Tuesday, January 6, 2009

Marriage


I am still a "newlywed" and by all means I am no expert on marriage but I feel a need to talk about it today.

If I had to pick one word to describe what I have learned since being married it would be compromise. This is a fairly simple concept. You win some, you lose some basically. You give up a little to gain a little. I'm really lucky to have a husband who would rather "lose some" on his part so I can "gain some" on mine but having that knowledge also means not exploiting it.

If I had to give one word of advice to someone about marriage it would be friendship. In my limited experience, I believe being a friend first before getting involved romantically is key. When you become friends with someone, I think you accept them more as they are. You aren't looking to change them to be your friend. You like them for their personality more than their looks. I really don't know anyone who picks friends based on the way they look but I'm sure some are out there and that's probably why I'm not friends with them. Also, I think you tend to open up more to a friend that someone you are seeking consciously to be romantic with. When you're trying to be involved with someone romantically before just being friends with them, you try to show off or become a person that they would find attractive romantically. If you're just friends, you are more likely just being you.

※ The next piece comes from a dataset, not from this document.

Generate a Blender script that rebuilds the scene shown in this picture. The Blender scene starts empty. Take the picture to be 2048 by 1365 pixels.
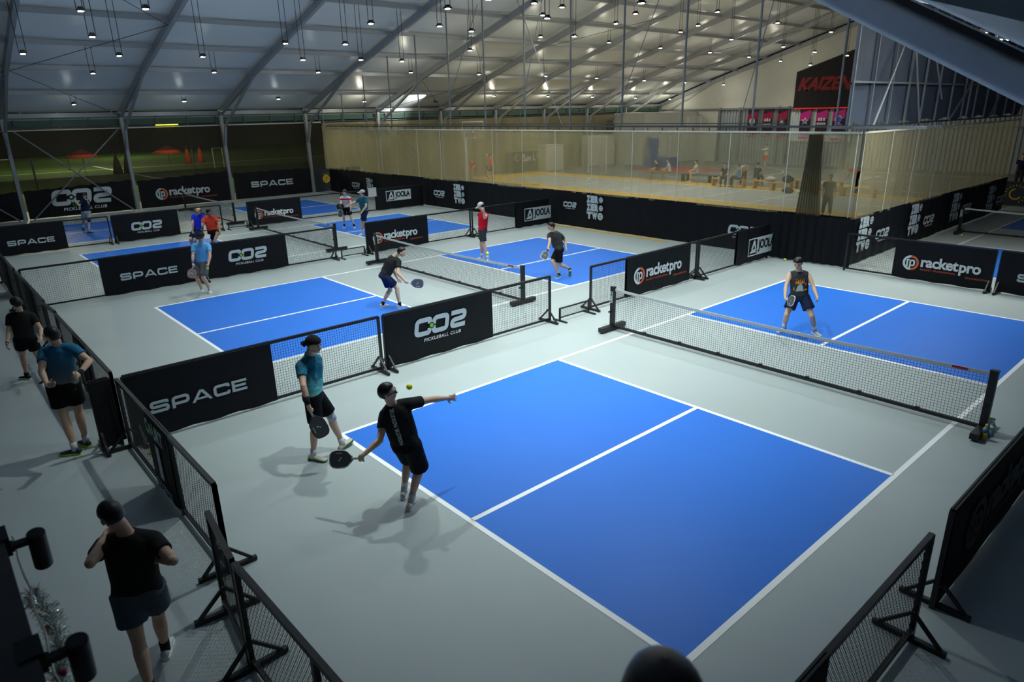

If I had to pick one word to describe how to date I would say future. Every person that you date should be and is a potential candidate for marriage. If you're dating just for the sake of dating and not respecting the other person enough to consider them a soul mate then you are dating for the wrong reasons and it's not fair for the other person involved. I know this is a contradictory view of dating in this day and age but it is how I feel. If you honestly don't see yourself having a future with the person you are dating, it is not fair to lead them on. Chances are they are also looking for a "soul mate" and if you are selfishly holding onto them with no future, it's not fair.